元徴用工被害者らが三菱重工業を相手取って起こした損害賠償請求訴訟で、裁判所は原告側の申請を受け、三菱重工業の関連企業の韓国国内の債権に対する差し押さえを認める決定を行いました。
元徴用工被害者とその遺族など4人は19日、水原(スウォン)地方裁判所は三菱重工業の関連企業が韓国国内の企業「LSエムトロン」に対して持つ8億5000万ウォン相当の物品代金に対する債権の差し押さえを認めたと明らかにしました。
これにより、LSエムトロンは物品代金を三菱重工業側に払うことが禁じられ、元徴用工被害者らは三菱重工業の代わりに直接、LSエムトロンに当該代金を請求することができるようになりました。
元徴用工被害者代理人団は、三菱重工業に対して判決に基づく賠償金の支払い、歴史的事実に対する謝罪を要求するとともに、そのための協議を行うことは可能だという立場を示したと明らかにしました。
最高裁判所にあたる韓国の大法院は2018年11月、三菱重工業に対して元徴用工被害者1人あたり1億ウォンから1億5000万ウォンの慰謝料を支払うよう命じましたが、三菱重工業側は賠償を履行しませんでした。
その後、被害者らの申請により三菱重工業の韓国国内の商標権2件と特許権6件が差し押さえられましたが、現金化は難航しています。

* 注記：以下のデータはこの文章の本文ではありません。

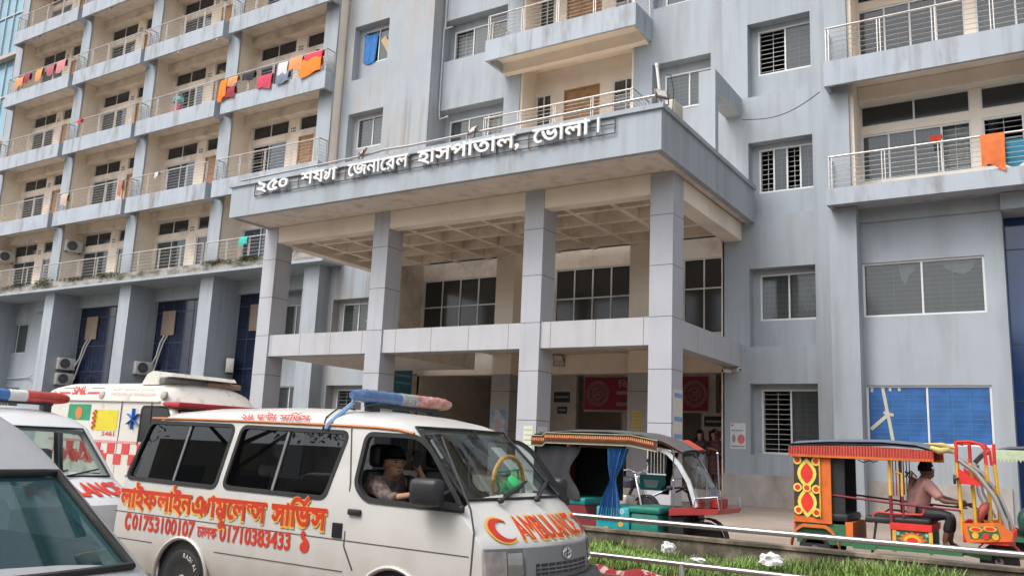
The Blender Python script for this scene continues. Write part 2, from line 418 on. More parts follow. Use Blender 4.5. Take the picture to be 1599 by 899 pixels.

一方、これを受けて、加藤勝信官房長官は、19日に行われた定例の記者会見で、元徴用工側の勝訴が確定した2018年の韓国最高裁の判決について、「明確な国際法違反」と改めて主張したうえで、「仮に現金化に至ることになれば、日韓関係にとって大変深刻な状況になってしまう」と述べて、強い憂慮を示しました。